Some quotes to provide context.

"I read several times that ideally I should avoid inheritance with ABCs and if I do, then from a standard class. That is, I should avoid creating a typical base and subclass construct that is used in a strategy pattern, for example."

"If I look at a principle like SOLID, where we have the Liskov Substitution Principle, the interface separation principle, and the dependency inversion principle, they all rely on a base class, which of course is created by inheriting from ABC."

"Python, on the other hand, does not have the strong need to be object-oriented, but most of the principles assume that we are working with classes."

"Working with Liskov Substitution can make it difficult to navigate through an IDE."

BLUF

Very important: Composable, Predictable, Domain-based.

These are consistent with the idea that software is knowledge capture.

Maybe less important: Unix-Philosophy and Idiomatic.
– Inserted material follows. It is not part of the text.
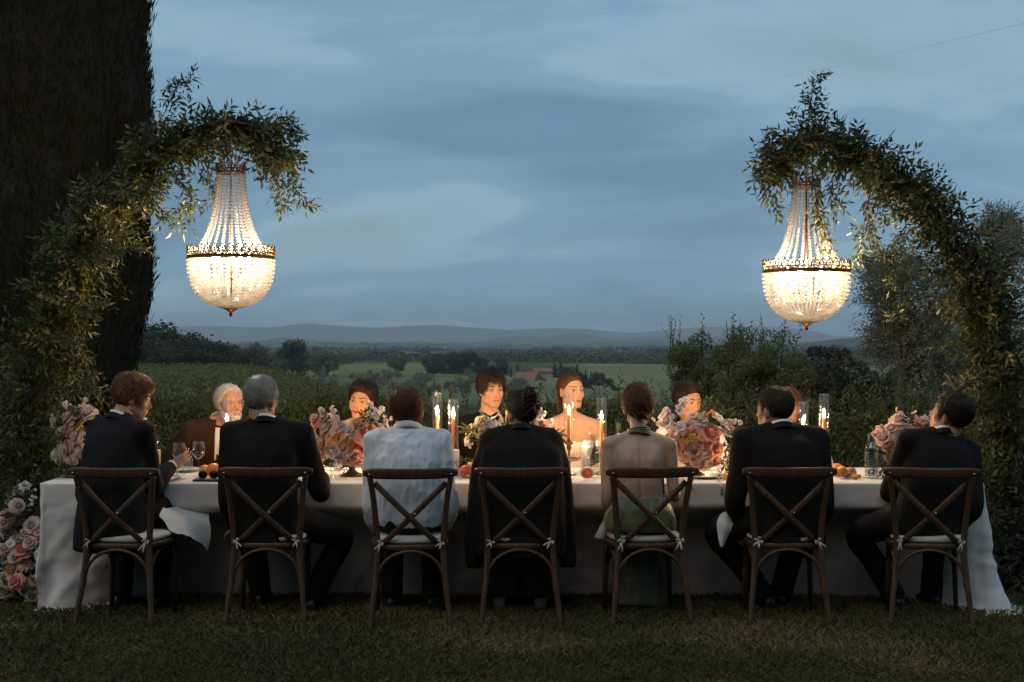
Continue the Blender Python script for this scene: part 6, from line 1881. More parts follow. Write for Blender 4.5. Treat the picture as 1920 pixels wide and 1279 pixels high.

While nice ideas, they feel a bit redundant.

CUPID

See https://cupid.dev/properties/

Composable

Highly desirable to have small pieces that compose into something useful. This fits with SOLID Interface Segregation Principle, and provides an answer to "but, why?" We segregate the interfaces to create something composable.

Unix-Philosophy

This also implies composability. It goes a step further to incorporate the idea of the SOLID Single Responsibility Principle. The Unix design patterns provides concrete examples of how to decompose a large problem into smaller pieces; each piece does one thing well.

Predictable

This decomposes into three distinct aspects:

  • A component behaves as expected. This is sometimes called the Principle of Least Astonishment.
  • A component's behavior is consistent and deterministic.
  • A component's behavior needs to be observable, also.

These are all critical features, especially observability.

Idiomatic

Yes, follow language idioms. Please do not boldly go where no programmer has gone before.

This seems to go without saying. It does help fill up the acronym, though. And, perhaps, it's necessary advice.

Domain-based

The solution code should mirror the problem domain. This is really important, and not present in other sets of design principles.

Indeed, I don't think it can be emphasized enough.

OO modeling and design isn't about optimization or code reuse. It's about fidelity to the problem domain.

Code reuse is nice to have. Providing common behavior among the problem domain objects that are being modelled is the point.

Conclusion

These are nice. They're very useful in conjunction with SOLID design principles.

It helps to have guideposts to help clarify an underlying "why" we design software.